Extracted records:
BEGIN
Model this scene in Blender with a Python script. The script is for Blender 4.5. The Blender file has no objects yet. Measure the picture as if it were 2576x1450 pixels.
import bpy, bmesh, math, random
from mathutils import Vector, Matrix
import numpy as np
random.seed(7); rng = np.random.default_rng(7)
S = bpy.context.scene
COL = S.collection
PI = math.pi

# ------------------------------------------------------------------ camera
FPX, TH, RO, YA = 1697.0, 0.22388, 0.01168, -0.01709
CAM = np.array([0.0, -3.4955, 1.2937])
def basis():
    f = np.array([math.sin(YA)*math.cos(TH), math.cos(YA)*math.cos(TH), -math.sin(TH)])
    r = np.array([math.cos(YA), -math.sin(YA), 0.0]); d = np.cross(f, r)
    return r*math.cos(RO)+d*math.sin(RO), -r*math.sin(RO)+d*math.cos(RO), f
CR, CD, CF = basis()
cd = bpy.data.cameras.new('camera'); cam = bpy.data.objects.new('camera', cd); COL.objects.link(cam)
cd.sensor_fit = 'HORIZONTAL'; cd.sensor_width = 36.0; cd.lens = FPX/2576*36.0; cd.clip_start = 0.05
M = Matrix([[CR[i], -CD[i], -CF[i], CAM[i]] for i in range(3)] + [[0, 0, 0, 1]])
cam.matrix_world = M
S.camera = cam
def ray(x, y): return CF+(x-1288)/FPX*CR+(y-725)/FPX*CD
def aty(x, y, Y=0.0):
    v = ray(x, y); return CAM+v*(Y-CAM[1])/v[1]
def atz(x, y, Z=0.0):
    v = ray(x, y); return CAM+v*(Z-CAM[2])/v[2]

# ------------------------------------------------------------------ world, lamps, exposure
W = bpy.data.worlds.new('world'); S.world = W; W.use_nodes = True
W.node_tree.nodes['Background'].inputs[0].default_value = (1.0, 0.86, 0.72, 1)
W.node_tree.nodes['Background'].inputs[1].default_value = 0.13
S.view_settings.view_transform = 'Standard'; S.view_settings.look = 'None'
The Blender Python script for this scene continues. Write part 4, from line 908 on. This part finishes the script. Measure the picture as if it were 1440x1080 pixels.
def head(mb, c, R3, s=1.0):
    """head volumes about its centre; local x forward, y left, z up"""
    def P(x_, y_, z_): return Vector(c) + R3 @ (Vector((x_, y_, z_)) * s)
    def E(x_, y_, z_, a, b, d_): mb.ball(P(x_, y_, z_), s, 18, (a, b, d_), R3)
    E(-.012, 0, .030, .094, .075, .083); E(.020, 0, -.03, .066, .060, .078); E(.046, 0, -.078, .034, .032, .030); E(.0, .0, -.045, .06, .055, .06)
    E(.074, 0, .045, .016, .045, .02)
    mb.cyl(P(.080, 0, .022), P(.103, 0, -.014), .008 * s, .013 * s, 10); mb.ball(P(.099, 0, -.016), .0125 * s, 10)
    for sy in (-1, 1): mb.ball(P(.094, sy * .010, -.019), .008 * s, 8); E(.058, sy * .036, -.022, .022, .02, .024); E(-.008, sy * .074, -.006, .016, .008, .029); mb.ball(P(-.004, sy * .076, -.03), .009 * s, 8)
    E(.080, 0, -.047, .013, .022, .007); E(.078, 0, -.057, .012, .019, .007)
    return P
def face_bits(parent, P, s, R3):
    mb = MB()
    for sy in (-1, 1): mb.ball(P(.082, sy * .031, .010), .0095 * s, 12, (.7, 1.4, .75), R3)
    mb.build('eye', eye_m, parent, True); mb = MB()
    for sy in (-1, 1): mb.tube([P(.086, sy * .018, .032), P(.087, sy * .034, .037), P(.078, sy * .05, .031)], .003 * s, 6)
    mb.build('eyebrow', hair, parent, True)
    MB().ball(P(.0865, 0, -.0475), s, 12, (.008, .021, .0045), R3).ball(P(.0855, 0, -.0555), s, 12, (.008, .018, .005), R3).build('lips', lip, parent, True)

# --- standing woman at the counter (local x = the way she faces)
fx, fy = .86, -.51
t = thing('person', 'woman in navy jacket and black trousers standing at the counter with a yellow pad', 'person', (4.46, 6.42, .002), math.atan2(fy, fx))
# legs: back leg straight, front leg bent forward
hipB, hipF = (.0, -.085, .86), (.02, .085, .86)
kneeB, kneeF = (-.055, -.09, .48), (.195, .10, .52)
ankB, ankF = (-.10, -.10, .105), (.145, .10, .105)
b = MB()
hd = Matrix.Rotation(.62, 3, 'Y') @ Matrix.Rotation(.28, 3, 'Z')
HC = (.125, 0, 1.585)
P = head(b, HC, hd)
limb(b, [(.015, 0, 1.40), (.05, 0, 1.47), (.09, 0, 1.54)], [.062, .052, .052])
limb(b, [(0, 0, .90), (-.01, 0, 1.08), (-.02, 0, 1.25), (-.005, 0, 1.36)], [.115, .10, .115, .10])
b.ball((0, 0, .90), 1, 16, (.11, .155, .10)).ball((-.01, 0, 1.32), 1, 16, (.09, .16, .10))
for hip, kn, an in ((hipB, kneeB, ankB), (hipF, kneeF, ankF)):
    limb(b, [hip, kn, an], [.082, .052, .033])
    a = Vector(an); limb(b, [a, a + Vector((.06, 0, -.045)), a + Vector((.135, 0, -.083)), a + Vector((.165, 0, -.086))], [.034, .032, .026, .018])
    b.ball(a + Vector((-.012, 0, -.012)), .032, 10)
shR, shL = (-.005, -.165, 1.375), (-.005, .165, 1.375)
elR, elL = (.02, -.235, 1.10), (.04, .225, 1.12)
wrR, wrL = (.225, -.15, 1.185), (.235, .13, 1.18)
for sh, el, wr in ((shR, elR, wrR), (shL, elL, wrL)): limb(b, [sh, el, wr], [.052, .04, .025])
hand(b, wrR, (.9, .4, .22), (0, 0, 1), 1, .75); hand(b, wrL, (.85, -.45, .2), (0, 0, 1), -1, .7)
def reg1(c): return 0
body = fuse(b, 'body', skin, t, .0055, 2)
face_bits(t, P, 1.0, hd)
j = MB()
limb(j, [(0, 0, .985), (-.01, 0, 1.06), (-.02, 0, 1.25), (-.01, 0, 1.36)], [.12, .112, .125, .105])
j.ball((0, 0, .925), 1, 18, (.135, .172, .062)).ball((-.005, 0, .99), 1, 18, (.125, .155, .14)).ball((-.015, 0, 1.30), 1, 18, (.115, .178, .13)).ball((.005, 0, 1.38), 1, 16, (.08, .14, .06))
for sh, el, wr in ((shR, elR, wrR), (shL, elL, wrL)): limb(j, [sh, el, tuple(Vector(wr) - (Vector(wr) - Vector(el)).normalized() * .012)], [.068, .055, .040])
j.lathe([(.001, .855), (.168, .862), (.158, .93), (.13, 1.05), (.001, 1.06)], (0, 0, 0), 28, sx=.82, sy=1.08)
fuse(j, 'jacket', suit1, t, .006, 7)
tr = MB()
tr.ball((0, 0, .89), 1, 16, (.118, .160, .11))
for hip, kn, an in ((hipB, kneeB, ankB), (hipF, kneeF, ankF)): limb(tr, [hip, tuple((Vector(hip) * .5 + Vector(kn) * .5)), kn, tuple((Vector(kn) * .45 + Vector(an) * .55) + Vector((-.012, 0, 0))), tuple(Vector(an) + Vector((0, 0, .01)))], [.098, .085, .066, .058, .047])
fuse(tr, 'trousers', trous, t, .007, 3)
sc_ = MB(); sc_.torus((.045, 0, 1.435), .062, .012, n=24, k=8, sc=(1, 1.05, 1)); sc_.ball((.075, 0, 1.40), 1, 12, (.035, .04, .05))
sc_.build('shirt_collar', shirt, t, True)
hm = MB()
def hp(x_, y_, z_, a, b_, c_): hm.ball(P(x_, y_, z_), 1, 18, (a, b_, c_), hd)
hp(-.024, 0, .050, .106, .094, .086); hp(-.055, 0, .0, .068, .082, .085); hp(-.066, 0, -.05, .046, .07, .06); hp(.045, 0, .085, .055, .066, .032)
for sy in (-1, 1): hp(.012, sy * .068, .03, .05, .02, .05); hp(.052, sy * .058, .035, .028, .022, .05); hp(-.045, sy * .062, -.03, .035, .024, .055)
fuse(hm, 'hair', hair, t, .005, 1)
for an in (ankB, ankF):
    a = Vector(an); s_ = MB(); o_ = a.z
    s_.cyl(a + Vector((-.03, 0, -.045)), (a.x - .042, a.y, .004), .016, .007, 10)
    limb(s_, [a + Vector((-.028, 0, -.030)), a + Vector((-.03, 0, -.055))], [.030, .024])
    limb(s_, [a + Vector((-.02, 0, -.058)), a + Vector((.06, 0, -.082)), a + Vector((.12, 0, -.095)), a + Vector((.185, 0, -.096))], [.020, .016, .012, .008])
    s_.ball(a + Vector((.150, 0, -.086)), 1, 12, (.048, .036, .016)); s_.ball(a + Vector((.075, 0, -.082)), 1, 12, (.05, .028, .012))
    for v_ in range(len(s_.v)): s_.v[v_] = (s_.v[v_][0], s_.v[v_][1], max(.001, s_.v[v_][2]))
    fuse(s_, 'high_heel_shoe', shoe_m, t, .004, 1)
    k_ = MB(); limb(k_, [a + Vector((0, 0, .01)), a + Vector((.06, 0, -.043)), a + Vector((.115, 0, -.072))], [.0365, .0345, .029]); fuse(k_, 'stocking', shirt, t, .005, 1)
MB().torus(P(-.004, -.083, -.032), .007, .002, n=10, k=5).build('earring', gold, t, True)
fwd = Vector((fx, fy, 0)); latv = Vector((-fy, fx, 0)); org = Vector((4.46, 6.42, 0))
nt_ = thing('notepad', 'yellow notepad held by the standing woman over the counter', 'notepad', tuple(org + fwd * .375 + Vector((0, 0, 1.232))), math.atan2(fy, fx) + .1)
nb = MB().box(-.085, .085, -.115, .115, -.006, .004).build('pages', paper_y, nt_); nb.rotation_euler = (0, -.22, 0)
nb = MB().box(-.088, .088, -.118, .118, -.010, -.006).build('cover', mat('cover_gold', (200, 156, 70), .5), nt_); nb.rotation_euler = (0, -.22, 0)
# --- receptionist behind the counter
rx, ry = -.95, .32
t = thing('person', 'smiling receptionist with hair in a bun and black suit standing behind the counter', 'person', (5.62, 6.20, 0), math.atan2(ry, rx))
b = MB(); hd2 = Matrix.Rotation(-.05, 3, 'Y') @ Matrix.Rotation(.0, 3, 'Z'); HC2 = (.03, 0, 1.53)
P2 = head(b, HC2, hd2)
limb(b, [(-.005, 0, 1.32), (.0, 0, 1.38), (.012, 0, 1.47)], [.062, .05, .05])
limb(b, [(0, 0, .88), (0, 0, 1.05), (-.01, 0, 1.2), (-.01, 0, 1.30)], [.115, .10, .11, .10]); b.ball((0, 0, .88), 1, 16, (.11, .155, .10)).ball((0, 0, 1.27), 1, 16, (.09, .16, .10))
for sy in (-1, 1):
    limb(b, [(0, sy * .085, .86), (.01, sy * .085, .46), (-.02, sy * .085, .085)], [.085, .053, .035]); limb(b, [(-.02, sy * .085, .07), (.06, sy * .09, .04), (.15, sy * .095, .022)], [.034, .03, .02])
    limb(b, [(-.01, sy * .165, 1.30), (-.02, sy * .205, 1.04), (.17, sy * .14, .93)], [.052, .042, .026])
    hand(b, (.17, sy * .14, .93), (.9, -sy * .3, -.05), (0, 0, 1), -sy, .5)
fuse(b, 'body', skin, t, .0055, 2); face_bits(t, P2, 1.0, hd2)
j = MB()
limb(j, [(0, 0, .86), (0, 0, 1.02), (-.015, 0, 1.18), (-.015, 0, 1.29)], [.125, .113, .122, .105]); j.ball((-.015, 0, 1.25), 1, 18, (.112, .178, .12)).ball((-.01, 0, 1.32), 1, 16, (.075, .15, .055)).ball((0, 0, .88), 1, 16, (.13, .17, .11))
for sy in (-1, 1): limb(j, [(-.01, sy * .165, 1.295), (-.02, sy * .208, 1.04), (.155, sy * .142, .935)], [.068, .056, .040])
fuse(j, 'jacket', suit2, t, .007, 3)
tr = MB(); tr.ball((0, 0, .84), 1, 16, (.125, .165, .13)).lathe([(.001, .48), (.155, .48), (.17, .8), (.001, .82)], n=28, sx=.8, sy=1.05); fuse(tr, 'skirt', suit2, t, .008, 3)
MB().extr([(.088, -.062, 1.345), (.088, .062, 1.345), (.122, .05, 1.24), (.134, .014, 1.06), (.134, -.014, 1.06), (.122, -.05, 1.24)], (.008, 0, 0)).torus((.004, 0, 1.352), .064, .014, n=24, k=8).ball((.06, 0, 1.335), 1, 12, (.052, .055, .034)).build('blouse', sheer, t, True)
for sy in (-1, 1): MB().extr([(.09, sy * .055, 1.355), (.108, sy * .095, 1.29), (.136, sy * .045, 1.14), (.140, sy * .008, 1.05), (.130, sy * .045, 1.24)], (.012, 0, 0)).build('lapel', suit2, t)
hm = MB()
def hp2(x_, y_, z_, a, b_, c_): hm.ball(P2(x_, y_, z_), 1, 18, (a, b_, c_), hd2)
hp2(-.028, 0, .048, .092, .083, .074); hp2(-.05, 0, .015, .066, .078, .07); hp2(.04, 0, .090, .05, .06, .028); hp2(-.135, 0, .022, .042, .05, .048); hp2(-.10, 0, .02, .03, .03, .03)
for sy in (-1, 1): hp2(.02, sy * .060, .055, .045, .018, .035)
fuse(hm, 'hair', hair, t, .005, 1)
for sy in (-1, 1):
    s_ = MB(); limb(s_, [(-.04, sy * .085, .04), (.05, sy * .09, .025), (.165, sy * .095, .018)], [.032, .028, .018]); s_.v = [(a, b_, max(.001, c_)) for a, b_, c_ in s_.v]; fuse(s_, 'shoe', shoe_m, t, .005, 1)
END
Give again, word for word, the lines of the listing, starting at its first line and ending with the line containing "S.view_settings.view_transform = 'Standard';".

Model this scene in Blender with a Python script. The script is for Blender 4.5. The Blender file has no objects yet. Measure the picture as if it were 2576x1450 pixels.
import bpy, bmesh, math, random
from mathutils import Vector, Matrix
import numpy as np
random.seed(7); rng = np.random.default_rng(7)
S = bpy.context.scene
COL = S.collection
PI = math.pi

# ------------------------------------------------------------------ camera
FPX, TH, RO, YA = 1697.0, 0.22388, 0.01168, -0.01709
CAM = np.array([0.0, -3.4955, 1.2937])
def basis():
    f = np.array([math.sin(YA)*math.cos(TH), math.cos(YA)*math.cos(TH), -math.sin(TH)])
    r = np.array([math.cos(YA), -math.sin(YA), 0.0]); d = np.cross(f, r)
    return r*math.cos(RO)+d*math.sin(RO), -r*math.sin(RO)+d*math.cos(RO), f
CR, CD, CF = basis()
cd = bpy.data.cameras.new('camera'); cam = bpy.data.objects.new('camera', cd); COL.objects.link(cam)
cd.sensor_fit = 'HORIZONTAL'; cd.sensor_width = 36.0; cd.lens = FPX/2576*36.0; cd.clip_start = 0.05
M = Matrix([[CR[i], -CD[i], -CF[i], CAM[i]] for i in range(3)] + [[0, 0, 0, 1]])
cam.matrix_world = M
S.camera = cam
def ray(x, y): return CF+(x-1288)/FPX*CR+(y-725)/FPX*CD
def aty(x, y, Y=0.0):
    v = ray(x, y); return CAM+v*(Y-CAM[1])/v[1]
def atz(x, y, Z=0.0):
    v = ray(x, y); return CAM+v*(Z-CAM[2])/v[2]

# ------------------------------------------------------------------ world, lamps, exposure
W = bpy.data.worlds.new('world'); S.world = W; W.use_nodes = True
W.node_tree.nodes['Background'].inputs[0].default_value = (1.0, 0.86, 0.72, 1)
W.node_tree.nodes['Background'].inputs[1].default_value = 0.13
S.view_settings.view_transform = 'Standard'; S.view_settings.look = 'None'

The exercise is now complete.